### TASK DESCRIPTION
Copy exactly the lines of the material below that run from the one containing "Build this scene" through the one containing "COL = S.collection". Copy no other lines.

>> Begin LISTED ENTRIES

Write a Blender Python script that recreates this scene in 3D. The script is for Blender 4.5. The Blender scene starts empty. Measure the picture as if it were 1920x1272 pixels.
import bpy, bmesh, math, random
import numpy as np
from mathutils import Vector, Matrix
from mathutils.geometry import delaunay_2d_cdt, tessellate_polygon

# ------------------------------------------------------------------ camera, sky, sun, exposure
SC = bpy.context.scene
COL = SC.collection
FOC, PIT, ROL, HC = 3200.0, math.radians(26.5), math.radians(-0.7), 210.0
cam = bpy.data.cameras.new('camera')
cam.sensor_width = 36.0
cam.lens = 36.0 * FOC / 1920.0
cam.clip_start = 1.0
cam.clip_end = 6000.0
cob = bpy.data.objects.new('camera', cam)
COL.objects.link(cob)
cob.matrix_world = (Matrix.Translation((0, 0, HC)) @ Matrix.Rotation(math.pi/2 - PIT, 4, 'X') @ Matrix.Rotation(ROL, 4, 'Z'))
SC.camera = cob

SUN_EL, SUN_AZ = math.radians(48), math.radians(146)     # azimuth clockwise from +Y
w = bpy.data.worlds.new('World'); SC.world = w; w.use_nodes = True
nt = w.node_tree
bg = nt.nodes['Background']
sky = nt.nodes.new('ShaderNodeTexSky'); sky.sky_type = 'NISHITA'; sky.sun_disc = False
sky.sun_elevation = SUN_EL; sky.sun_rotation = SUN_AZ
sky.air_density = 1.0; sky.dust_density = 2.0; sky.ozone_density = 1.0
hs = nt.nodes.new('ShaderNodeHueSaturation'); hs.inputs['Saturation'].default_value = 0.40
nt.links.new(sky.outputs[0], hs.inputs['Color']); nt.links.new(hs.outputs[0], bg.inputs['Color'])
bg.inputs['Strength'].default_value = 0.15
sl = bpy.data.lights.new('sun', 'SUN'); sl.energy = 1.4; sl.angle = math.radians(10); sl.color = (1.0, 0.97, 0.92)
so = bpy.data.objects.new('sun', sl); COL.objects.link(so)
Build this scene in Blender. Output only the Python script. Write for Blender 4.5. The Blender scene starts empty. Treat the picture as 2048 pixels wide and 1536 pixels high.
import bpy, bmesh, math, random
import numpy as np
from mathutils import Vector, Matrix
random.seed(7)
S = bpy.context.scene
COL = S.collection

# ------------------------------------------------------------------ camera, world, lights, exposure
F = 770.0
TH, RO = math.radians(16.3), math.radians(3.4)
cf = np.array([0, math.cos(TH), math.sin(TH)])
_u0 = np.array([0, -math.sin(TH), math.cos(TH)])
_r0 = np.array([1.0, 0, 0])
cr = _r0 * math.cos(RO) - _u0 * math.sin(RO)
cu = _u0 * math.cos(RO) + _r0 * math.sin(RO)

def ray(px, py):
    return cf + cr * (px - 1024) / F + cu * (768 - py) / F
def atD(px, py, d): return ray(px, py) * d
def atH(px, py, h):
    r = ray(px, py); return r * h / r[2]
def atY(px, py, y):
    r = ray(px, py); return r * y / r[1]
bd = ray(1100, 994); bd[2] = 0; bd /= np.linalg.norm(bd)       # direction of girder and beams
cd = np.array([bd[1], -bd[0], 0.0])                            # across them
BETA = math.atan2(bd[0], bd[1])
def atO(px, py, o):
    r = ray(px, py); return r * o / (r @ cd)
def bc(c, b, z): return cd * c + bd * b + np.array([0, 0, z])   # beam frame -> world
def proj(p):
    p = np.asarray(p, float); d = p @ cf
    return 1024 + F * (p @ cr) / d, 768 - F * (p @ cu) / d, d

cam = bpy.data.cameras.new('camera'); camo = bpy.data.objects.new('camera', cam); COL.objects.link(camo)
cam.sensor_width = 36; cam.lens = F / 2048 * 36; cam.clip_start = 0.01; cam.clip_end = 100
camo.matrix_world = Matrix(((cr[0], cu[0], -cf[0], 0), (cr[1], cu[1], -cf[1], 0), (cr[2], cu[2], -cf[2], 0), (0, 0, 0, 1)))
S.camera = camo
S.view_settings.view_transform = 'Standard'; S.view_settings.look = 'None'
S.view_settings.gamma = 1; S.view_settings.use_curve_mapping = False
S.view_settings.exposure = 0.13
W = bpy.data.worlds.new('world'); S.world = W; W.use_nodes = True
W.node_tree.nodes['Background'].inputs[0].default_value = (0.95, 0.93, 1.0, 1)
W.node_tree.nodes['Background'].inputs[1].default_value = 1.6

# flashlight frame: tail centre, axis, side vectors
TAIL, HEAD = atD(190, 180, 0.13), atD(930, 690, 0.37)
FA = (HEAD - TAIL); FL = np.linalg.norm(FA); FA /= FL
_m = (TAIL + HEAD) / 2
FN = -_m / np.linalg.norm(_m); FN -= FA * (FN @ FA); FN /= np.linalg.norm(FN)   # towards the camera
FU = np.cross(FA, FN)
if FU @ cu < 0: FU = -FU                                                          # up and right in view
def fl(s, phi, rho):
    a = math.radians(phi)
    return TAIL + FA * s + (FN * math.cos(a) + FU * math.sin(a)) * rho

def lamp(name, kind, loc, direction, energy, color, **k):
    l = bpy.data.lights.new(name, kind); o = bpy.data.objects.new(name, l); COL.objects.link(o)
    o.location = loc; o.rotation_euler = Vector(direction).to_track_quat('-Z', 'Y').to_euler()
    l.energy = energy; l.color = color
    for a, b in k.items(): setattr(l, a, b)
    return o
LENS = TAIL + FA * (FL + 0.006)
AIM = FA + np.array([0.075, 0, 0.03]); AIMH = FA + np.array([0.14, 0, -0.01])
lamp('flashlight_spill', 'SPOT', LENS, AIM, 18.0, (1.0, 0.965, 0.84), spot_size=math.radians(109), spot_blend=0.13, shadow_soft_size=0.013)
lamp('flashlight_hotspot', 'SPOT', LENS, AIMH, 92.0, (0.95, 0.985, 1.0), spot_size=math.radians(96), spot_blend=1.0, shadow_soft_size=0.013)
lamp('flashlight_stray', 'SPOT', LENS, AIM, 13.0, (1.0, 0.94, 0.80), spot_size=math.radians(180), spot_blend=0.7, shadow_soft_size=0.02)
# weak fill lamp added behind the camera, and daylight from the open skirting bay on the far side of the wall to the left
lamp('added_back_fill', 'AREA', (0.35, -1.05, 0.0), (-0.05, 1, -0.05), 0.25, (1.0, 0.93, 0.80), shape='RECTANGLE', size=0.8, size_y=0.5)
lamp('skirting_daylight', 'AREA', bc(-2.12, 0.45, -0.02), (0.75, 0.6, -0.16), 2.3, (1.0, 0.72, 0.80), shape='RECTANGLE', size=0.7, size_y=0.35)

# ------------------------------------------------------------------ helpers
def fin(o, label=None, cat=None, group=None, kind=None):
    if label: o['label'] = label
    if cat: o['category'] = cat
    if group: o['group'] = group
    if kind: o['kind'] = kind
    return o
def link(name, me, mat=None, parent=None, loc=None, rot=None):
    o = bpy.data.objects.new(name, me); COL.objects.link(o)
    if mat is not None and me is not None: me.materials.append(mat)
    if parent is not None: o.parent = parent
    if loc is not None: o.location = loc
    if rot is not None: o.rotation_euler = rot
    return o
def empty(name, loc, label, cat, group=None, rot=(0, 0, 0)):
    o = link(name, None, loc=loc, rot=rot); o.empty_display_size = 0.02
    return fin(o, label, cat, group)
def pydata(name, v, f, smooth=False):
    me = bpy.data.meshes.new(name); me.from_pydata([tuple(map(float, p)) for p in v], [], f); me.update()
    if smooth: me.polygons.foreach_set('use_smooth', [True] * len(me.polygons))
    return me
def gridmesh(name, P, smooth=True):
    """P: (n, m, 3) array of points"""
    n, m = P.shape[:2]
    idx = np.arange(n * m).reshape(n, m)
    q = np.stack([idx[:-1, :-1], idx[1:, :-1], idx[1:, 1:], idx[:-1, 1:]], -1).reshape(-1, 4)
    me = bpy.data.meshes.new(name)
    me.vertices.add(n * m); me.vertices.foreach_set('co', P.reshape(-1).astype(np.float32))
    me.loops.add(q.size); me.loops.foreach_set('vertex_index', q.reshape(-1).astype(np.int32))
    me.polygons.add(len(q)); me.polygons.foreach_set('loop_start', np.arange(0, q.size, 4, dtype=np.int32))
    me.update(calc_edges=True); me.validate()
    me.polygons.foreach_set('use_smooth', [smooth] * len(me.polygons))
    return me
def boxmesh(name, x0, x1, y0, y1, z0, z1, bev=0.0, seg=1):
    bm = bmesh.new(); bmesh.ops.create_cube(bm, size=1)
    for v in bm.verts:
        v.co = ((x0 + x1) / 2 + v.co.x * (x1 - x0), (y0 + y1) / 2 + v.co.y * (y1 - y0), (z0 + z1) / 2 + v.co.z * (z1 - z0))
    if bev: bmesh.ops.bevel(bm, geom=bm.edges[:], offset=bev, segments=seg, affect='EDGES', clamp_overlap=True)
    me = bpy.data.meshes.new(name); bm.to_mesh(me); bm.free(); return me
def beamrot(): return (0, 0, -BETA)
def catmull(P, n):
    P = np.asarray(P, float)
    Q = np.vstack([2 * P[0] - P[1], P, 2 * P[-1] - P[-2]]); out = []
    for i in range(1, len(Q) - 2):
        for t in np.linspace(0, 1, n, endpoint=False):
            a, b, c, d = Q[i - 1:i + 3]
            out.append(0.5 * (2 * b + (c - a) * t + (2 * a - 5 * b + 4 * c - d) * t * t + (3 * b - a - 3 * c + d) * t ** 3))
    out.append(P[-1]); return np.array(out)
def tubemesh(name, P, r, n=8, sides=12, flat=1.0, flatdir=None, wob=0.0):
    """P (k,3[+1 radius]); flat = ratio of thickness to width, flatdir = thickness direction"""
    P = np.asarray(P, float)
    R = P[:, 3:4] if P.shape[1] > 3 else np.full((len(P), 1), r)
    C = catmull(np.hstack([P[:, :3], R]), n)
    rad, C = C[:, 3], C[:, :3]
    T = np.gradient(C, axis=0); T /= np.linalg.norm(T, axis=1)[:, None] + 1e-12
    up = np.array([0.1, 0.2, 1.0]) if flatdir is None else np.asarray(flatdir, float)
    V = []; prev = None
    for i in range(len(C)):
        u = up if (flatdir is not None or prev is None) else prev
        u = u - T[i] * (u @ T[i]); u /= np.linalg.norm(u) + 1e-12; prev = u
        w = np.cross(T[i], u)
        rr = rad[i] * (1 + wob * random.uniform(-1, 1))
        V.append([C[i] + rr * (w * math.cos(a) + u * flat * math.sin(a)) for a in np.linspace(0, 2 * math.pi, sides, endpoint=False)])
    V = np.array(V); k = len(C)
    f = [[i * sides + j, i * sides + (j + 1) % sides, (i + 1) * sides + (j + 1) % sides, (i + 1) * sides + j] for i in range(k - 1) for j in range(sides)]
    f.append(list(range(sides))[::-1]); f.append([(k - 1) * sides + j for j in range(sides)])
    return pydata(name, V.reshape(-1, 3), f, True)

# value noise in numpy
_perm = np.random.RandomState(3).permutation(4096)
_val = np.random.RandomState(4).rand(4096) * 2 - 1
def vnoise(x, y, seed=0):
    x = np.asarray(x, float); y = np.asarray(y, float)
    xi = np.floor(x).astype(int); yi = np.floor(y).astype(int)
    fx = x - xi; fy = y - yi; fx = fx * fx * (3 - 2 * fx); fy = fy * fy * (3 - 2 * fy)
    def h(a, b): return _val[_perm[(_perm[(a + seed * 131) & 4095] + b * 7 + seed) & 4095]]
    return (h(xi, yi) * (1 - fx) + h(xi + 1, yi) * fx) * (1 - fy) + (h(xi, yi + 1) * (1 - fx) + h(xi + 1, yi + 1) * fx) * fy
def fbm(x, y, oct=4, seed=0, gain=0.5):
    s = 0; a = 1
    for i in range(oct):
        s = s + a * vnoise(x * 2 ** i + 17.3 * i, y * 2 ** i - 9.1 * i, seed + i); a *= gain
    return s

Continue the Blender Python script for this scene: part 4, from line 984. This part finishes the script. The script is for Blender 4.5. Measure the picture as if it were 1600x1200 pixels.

>> End LISTED ENTRIES

### REPLY TO THE TASK
Build this scene in Blender. Output only the Python script. Write for Blender 4.5. The Blender scene starts empty. Treat the picture as 2048 pixels wide and 1536 pixels high.
import bpy, bmesh, math, random
import numpy as np
from mathutils import Vector, Matrix
random.seed(7)
S = bpy.context.scene
COL = S.collection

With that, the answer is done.